[Scripts that build scenes]
☆ ☆ ☆ ☆ ☆ ☆ ☆

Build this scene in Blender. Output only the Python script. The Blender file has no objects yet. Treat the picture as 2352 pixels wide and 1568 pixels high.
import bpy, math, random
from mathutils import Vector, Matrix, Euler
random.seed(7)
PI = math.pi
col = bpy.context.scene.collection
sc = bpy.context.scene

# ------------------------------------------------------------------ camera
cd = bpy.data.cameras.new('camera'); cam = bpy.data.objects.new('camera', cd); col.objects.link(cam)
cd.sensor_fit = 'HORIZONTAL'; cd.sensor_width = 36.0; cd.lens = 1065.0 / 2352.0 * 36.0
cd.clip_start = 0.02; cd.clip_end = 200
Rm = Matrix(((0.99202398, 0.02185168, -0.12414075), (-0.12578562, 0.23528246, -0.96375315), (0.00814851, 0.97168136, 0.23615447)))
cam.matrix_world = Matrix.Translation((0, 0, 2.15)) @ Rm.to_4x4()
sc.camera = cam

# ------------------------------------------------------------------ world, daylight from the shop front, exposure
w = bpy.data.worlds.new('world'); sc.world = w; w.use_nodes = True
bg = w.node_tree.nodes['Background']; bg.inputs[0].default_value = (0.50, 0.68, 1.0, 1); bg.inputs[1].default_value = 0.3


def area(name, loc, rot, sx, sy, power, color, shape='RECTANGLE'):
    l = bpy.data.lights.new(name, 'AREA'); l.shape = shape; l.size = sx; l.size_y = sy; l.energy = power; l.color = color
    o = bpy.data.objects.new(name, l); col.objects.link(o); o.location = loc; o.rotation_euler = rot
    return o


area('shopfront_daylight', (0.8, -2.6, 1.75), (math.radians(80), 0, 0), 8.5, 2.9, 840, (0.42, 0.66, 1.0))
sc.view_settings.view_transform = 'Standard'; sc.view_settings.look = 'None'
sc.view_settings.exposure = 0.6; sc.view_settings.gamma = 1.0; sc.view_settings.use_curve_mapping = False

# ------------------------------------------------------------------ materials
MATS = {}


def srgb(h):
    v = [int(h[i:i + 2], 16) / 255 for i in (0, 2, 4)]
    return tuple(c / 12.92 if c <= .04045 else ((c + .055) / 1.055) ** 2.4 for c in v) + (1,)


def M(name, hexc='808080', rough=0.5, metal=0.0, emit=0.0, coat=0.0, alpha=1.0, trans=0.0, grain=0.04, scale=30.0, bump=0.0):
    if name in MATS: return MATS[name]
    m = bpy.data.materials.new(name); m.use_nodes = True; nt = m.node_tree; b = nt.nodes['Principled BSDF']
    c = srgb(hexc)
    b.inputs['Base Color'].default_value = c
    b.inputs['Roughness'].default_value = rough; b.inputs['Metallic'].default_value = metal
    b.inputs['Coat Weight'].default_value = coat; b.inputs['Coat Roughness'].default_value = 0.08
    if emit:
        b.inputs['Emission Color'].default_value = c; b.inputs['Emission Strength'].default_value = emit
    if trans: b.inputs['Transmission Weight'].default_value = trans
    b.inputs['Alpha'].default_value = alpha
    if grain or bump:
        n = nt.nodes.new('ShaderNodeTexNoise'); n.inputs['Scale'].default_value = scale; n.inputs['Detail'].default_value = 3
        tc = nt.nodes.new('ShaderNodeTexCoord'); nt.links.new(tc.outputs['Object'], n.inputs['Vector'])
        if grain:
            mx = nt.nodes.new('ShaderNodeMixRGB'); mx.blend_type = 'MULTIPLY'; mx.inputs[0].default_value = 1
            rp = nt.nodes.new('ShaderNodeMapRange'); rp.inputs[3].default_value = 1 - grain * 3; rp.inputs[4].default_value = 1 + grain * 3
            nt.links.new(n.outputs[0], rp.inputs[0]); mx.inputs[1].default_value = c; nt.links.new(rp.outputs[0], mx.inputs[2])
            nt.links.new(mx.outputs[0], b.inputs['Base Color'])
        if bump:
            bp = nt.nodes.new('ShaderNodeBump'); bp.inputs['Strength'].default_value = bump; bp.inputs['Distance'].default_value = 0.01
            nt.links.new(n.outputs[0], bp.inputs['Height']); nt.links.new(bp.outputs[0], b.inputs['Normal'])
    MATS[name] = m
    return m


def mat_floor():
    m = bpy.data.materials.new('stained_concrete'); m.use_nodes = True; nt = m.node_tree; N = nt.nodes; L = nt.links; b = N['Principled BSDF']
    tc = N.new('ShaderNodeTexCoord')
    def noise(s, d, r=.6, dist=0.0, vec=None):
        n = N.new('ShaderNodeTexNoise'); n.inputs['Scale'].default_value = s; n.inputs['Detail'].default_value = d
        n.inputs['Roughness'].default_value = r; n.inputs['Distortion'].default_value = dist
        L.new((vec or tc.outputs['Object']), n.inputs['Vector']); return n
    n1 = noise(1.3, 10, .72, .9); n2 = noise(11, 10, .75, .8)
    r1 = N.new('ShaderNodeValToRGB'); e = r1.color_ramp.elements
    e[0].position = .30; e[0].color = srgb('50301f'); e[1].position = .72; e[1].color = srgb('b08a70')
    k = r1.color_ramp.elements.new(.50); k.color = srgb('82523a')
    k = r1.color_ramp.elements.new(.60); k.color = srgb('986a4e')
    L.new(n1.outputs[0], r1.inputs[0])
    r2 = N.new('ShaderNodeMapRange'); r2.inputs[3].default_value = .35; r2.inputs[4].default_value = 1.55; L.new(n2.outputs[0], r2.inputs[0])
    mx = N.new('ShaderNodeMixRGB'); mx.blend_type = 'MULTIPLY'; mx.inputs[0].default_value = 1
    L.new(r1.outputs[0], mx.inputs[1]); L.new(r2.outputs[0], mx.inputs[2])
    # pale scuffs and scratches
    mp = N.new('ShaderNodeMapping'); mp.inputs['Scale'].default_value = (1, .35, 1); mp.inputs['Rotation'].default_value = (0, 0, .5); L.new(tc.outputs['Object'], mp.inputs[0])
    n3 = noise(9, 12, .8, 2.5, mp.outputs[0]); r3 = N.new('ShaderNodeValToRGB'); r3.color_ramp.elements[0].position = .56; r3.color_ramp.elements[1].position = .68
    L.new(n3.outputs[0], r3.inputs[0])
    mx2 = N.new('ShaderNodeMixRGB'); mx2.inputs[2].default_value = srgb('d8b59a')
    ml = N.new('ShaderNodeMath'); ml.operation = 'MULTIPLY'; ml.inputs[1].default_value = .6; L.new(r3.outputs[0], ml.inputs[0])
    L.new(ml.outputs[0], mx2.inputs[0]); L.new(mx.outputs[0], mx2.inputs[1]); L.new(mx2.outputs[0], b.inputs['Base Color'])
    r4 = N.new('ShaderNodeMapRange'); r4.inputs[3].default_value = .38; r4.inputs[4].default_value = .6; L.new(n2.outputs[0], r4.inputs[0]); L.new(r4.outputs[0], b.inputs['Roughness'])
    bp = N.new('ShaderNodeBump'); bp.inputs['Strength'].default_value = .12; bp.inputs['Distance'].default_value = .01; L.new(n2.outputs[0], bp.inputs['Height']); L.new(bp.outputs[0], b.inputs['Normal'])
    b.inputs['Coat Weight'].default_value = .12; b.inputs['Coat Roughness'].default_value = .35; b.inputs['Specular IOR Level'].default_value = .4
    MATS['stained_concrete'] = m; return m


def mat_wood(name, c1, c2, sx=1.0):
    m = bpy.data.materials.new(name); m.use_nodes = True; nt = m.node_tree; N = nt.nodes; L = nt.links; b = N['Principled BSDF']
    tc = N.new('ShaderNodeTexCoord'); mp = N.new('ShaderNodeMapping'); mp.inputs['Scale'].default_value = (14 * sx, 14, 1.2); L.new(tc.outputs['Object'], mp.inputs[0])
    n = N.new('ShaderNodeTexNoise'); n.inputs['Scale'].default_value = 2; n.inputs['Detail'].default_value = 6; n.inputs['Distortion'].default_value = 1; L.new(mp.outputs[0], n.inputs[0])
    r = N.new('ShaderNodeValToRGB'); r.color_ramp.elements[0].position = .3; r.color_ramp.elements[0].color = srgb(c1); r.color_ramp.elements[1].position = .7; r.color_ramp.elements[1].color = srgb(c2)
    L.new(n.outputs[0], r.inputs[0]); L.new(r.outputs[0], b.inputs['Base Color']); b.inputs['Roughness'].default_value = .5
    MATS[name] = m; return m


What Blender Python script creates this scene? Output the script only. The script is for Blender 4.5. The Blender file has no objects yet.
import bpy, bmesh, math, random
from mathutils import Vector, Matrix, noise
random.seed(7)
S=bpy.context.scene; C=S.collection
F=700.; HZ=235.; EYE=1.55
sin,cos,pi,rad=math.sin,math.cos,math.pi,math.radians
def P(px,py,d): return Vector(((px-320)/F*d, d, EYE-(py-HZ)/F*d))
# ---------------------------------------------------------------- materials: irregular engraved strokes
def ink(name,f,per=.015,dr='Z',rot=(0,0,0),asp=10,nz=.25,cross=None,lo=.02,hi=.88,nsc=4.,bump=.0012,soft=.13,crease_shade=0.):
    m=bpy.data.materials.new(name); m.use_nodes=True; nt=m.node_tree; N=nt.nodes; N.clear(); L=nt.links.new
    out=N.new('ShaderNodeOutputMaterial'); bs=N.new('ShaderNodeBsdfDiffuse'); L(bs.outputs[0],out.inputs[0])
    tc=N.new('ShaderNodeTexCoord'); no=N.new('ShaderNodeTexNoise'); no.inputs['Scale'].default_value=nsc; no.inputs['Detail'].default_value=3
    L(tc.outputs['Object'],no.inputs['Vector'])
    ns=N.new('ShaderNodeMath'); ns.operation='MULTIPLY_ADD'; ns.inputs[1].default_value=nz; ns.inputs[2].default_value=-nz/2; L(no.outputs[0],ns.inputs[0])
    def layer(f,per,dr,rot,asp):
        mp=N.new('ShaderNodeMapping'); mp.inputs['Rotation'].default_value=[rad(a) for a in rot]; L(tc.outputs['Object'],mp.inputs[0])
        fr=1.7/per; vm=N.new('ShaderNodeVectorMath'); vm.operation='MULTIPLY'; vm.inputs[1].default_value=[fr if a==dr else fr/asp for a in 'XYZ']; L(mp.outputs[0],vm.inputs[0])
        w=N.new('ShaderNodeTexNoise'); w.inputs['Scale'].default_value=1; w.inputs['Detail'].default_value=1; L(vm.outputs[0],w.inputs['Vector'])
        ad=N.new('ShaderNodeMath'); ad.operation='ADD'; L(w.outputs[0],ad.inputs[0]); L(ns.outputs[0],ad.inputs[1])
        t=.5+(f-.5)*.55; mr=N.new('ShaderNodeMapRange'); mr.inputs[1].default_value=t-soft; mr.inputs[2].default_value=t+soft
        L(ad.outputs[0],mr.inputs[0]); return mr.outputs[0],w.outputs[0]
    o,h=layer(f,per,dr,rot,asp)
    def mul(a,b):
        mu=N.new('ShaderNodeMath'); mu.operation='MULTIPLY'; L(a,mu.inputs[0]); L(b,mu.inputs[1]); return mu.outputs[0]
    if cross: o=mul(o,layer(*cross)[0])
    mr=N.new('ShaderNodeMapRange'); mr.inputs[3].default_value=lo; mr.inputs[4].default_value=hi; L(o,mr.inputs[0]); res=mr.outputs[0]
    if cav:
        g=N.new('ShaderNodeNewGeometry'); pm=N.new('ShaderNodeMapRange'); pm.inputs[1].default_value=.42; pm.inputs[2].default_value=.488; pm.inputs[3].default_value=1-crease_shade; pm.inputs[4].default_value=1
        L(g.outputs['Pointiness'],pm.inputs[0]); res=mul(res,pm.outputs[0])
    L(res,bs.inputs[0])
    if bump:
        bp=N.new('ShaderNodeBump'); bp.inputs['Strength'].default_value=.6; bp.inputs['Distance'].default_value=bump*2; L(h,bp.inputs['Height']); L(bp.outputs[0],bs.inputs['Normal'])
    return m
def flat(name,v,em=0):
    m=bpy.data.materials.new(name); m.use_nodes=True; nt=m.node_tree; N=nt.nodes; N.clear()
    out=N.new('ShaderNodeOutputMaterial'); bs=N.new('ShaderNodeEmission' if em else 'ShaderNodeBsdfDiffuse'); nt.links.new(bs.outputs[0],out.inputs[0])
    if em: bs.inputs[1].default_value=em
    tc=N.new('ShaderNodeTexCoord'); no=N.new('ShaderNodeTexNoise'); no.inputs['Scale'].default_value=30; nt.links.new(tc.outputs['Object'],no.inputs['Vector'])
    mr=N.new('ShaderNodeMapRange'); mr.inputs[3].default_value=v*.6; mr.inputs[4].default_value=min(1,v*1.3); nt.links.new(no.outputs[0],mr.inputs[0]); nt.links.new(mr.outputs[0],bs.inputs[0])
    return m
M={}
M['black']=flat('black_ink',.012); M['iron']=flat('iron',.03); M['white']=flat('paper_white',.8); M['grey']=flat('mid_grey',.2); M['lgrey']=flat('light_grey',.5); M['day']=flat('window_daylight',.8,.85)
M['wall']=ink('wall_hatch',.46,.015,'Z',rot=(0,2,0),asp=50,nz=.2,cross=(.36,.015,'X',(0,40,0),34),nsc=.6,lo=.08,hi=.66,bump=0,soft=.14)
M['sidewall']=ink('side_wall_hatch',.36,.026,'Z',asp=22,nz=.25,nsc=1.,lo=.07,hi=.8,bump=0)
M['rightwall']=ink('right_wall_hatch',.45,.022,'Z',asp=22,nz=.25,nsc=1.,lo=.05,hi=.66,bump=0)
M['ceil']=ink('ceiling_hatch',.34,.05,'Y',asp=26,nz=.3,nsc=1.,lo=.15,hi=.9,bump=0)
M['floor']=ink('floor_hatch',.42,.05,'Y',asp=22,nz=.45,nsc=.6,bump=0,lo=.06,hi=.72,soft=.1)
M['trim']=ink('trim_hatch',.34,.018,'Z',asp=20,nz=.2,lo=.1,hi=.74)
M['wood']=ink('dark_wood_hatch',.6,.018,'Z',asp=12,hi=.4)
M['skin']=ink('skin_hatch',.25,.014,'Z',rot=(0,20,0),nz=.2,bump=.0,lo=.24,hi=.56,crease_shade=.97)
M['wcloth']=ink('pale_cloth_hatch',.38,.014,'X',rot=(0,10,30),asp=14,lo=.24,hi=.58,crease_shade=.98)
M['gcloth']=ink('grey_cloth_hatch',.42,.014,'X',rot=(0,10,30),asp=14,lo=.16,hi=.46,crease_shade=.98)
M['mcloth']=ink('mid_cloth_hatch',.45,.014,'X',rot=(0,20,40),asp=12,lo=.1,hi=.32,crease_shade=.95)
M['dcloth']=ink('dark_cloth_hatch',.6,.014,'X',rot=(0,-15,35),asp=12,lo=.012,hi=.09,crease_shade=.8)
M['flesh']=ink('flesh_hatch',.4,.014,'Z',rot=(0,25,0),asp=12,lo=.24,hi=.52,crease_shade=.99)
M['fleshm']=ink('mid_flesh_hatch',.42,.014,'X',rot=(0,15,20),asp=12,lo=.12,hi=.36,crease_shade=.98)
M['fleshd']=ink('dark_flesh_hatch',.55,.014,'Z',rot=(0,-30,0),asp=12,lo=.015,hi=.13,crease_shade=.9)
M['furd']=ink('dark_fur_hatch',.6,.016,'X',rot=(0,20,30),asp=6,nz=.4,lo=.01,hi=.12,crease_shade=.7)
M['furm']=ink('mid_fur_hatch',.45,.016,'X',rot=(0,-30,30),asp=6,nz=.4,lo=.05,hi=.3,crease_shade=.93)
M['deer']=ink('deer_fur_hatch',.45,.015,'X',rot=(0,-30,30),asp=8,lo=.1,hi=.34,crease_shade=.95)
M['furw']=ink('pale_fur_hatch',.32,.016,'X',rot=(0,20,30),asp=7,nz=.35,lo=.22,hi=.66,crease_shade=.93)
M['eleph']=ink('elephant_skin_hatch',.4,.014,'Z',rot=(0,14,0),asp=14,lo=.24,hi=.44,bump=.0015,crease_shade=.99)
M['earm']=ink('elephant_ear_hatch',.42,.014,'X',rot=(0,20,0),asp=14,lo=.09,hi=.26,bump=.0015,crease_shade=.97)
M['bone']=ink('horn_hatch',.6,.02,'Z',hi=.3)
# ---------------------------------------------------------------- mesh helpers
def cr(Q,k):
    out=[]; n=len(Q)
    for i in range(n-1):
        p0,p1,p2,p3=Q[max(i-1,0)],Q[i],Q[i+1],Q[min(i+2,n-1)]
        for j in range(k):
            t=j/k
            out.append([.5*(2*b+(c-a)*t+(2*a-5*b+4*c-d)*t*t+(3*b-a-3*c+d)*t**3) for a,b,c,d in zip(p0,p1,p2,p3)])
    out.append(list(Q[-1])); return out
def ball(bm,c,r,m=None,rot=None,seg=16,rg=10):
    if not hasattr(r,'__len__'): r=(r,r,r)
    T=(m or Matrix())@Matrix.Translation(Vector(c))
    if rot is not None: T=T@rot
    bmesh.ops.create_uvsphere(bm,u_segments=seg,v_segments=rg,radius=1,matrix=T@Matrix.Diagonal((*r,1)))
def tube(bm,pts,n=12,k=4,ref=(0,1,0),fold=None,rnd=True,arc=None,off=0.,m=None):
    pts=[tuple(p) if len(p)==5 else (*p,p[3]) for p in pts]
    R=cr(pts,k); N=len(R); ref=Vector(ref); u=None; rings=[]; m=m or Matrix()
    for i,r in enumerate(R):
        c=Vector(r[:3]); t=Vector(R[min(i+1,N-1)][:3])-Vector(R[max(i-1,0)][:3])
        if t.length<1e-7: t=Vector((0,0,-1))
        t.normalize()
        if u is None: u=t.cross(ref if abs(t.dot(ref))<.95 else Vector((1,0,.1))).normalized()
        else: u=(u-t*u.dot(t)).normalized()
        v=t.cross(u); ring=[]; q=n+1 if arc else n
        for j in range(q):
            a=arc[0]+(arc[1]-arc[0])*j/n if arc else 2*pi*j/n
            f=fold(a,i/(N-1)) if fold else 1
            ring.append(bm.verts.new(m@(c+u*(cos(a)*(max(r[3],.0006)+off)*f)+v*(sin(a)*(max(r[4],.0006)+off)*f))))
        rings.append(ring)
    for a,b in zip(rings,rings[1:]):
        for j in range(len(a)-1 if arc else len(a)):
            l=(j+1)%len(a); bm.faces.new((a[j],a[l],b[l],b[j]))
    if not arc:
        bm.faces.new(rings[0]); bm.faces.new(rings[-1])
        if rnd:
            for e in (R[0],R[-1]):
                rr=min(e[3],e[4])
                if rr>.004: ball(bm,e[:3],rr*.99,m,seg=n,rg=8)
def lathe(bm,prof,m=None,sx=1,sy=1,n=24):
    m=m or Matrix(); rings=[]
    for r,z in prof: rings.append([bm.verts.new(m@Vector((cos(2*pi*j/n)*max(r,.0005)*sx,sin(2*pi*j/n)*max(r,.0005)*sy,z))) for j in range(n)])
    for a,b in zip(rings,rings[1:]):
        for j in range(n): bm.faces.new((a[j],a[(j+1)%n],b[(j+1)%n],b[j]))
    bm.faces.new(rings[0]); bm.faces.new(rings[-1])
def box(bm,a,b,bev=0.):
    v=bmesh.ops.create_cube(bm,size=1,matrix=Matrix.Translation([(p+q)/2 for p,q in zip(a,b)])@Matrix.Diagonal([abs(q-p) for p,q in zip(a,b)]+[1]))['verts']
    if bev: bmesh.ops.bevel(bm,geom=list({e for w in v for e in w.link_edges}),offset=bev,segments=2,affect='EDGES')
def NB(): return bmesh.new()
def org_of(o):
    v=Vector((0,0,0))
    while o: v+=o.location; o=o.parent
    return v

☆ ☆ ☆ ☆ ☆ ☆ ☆

• **Goal**: Give again, word for word, the lines of the listing, starting at its first line and ending with the line containing "sc.camera = cam".

• **Written response**:
Build this scene in Blender. Output only the Python script. The Blender file has no objects yet. Treat the picture as 2352 pixels wide and 1568 pixels high.
import bpy, math, random
from mathutils import Vector, Matrix, Euler
random.seed(7)
PI = math.pi
col = bpy.context.scene.collection
sc = bpy.context.scene

# ------------------------------------------------------------------ camera
cd = bpy.data.cameras.new('camera'); cam = bpy.data.objects.new('camera', cd); col.objects.link(cam)
cd.sensor_fit = 'HORIZONTAL'; cd.sensor_width = 36.0; cd.lens = 1065.0 / 2352.0 * 36.0
cd.clip_start = 0.02; cd.clip_end = 200
Rm = Matrix(((0.99202398, 0.02185168, -0.12414075), (-0.12578562, 0.23528246, -0.96375315), (0.00814851, 0.97168136, 0.23615447)))
cam.matrix_world = Matrix.Translation((0, 0, 2.15)) @ Rm.to_4x4()
sc.camera = cam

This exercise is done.